Required work – Lines containing the word "render" are to be located and copied.

::: Data extract

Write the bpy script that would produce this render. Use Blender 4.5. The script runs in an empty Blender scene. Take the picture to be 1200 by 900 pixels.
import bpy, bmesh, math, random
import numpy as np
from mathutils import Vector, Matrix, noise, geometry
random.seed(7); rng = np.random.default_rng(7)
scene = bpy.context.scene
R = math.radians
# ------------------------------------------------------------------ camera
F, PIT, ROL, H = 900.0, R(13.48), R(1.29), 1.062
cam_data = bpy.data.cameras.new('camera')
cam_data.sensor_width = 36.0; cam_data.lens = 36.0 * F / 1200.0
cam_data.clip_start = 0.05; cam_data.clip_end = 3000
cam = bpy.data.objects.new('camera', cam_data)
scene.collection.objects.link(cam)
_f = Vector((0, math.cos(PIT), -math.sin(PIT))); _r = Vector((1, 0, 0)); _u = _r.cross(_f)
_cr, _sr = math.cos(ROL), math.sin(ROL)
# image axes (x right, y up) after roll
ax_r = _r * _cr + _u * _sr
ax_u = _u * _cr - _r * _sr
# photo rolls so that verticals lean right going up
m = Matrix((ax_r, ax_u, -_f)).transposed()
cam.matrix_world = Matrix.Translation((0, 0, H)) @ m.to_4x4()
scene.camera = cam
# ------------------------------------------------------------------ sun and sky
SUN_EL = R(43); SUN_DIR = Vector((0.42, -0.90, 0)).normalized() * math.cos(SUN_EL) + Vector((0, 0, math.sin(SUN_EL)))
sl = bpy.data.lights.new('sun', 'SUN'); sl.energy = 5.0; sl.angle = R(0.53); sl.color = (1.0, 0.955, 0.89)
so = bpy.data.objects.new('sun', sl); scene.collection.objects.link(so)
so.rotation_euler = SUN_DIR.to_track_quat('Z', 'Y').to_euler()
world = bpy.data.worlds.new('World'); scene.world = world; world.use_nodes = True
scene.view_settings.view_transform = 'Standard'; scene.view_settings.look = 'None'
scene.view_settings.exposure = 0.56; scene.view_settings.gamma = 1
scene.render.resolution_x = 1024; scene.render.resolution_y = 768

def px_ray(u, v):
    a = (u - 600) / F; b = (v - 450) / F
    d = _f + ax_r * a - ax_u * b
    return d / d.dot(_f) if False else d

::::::

Full answer –
Write the bpy script that would produce this render. Use Blender 4.5. The script runs in an empty Blender scene. Take the picture to be 1200 by 900 pixels.
scene.render.resolution_x = 1024; scene.render.resolution_y = 768